Herzl envisioned a Jewish state that was devoid of most aspects of Jewish culture. He did not envision the Jewish inhabitants of the state being religious, or even speaking Hebrew. Proponents of a Jewish cultural rebirth, such as Ahad Ha'am, were critical of Altneuland.
Herzl did not foresee any conflict between Jews and Arabs. The one Arab character in Altneuland, Reshid Bey, is very grateful to his Jewish neighbors for improving the economic condition of Palestine and sees no cause for conflict. The early supporters of Jewish settlement in Palestine, whose beliefs were more socialist than religious, argued that this would benefit the Arabs as well by creating thriving agricultural communities.

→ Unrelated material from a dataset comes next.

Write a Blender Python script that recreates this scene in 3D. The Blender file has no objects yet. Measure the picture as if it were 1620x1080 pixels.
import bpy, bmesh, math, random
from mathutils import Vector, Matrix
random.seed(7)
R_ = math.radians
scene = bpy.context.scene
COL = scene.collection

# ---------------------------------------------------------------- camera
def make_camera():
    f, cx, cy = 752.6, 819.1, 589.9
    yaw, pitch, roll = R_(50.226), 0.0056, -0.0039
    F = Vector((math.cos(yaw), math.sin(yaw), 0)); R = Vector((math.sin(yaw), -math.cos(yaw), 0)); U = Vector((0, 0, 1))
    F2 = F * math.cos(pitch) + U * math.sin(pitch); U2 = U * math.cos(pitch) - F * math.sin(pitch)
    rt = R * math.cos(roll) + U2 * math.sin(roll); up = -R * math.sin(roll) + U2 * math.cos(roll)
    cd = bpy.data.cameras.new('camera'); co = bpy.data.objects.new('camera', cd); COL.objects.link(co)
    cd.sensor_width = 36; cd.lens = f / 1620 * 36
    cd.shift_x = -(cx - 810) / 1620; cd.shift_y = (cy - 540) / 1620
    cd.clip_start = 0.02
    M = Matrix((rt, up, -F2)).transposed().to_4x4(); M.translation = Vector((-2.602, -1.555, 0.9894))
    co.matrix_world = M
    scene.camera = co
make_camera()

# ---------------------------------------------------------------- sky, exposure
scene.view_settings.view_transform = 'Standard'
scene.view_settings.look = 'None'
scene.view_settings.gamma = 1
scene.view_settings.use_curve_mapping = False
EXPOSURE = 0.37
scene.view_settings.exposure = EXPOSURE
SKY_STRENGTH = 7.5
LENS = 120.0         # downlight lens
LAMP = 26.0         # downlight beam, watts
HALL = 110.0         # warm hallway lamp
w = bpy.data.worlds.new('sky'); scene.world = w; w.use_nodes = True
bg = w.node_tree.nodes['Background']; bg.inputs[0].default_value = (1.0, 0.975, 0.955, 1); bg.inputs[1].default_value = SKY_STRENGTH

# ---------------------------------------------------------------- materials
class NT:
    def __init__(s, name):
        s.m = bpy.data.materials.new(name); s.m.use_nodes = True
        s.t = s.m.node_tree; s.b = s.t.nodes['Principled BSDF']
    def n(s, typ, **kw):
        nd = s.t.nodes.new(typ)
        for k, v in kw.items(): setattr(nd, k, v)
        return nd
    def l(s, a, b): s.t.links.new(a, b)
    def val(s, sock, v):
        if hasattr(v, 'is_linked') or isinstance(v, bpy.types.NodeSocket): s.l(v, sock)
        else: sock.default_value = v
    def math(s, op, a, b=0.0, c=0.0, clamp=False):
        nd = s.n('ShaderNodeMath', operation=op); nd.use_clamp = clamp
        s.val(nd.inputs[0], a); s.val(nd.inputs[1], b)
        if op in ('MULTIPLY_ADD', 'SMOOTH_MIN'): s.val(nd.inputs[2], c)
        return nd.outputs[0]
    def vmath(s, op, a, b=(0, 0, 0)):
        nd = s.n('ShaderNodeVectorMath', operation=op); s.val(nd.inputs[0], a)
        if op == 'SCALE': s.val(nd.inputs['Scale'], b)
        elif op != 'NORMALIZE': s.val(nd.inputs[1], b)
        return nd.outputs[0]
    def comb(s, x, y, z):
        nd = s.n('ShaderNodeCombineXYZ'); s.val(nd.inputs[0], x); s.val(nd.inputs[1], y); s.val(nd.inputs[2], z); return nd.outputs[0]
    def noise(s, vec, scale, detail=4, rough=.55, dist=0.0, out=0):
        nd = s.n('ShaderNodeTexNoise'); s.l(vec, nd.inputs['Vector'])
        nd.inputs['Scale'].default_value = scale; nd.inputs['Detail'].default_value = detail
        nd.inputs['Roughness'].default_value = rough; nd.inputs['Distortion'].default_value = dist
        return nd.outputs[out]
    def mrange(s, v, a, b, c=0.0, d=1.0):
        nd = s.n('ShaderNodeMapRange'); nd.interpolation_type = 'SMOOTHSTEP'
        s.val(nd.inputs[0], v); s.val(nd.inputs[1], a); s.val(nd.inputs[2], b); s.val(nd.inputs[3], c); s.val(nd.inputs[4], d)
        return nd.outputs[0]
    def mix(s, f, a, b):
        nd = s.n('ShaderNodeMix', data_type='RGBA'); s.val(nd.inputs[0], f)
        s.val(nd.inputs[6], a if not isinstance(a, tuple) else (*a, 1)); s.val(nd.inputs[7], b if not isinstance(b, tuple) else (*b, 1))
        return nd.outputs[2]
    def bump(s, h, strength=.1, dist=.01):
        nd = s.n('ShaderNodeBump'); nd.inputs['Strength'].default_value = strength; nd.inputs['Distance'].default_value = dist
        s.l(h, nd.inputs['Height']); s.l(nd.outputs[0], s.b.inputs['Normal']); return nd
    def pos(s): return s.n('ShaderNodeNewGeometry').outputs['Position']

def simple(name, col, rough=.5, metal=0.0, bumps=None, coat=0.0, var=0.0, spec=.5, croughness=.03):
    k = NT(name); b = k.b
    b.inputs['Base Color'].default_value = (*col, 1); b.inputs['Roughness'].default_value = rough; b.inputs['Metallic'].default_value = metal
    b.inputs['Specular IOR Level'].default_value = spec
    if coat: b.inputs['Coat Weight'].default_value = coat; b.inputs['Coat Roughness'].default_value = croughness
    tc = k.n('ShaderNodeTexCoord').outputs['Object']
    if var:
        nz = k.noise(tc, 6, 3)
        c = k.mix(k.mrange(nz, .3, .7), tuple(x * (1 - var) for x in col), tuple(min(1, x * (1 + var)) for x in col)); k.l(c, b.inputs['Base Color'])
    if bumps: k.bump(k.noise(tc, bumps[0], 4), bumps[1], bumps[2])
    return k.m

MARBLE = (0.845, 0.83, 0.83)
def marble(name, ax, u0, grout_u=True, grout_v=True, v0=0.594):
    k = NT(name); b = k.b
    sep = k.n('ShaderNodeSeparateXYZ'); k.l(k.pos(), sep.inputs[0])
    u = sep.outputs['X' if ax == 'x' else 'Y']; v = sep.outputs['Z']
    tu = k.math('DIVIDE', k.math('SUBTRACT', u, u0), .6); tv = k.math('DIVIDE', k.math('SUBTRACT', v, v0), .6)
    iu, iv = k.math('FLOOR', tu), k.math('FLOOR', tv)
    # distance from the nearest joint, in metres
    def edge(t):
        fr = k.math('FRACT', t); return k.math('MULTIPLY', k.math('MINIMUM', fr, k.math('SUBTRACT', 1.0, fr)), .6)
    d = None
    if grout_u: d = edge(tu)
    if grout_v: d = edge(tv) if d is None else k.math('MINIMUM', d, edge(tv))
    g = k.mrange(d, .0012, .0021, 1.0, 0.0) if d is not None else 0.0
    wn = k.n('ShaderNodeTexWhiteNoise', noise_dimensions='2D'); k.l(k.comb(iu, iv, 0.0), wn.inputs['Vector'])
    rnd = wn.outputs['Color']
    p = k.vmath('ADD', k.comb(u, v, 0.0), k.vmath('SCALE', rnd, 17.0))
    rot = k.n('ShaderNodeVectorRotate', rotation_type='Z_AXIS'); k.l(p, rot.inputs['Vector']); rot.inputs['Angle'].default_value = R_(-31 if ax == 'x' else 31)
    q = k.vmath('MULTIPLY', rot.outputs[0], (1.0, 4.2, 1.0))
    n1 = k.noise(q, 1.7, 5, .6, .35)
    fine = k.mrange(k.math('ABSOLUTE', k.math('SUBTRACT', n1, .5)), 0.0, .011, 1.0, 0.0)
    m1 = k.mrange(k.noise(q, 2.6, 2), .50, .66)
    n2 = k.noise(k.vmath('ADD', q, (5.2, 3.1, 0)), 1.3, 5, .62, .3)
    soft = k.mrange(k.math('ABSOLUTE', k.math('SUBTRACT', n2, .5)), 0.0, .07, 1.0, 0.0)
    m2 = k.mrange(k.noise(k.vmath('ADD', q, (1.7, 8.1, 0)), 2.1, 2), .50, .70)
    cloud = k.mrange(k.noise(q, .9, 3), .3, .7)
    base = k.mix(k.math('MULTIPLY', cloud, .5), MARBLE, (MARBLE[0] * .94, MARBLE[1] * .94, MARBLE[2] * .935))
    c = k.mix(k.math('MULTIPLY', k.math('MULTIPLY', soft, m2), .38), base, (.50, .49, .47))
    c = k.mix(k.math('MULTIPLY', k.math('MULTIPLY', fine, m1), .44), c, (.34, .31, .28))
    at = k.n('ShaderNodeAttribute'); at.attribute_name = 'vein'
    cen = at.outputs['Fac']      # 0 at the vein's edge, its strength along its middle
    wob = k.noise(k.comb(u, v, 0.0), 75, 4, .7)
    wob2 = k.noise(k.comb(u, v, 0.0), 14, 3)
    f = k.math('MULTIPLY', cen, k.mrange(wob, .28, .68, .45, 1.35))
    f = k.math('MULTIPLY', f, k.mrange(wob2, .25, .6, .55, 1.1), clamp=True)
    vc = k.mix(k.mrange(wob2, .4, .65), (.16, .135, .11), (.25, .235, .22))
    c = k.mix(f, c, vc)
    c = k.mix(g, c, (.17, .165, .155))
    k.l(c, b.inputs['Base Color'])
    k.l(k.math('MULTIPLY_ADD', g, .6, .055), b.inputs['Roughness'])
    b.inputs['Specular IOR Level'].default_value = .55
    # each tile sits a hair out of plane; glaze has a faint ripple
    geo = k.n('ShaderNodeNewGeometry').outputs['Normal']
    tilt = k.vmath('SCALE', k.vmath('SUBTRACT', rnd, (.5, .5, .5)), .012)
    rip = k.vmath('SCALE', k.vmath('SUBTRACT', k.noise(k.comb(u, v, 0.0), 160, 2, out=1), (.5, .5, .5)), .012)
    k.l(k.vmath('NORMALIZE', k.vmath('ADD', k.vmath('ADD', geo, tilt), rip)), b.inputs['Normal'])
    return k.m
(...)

The name of Tel Aviv is the title given to the Hebrew translation of Altneuland by the translator, Nahum Sokolov. This name, which comes from Ezekiel 3:15, means tell—an ancient mound formed when a town is built on its own debris for thousands of years—of spring. The name was later applied to the new town built outside of Jaffa, Israel, which went on to become the second-largest city in Israel. Nearby is Herzliya, named in honor of Herzl.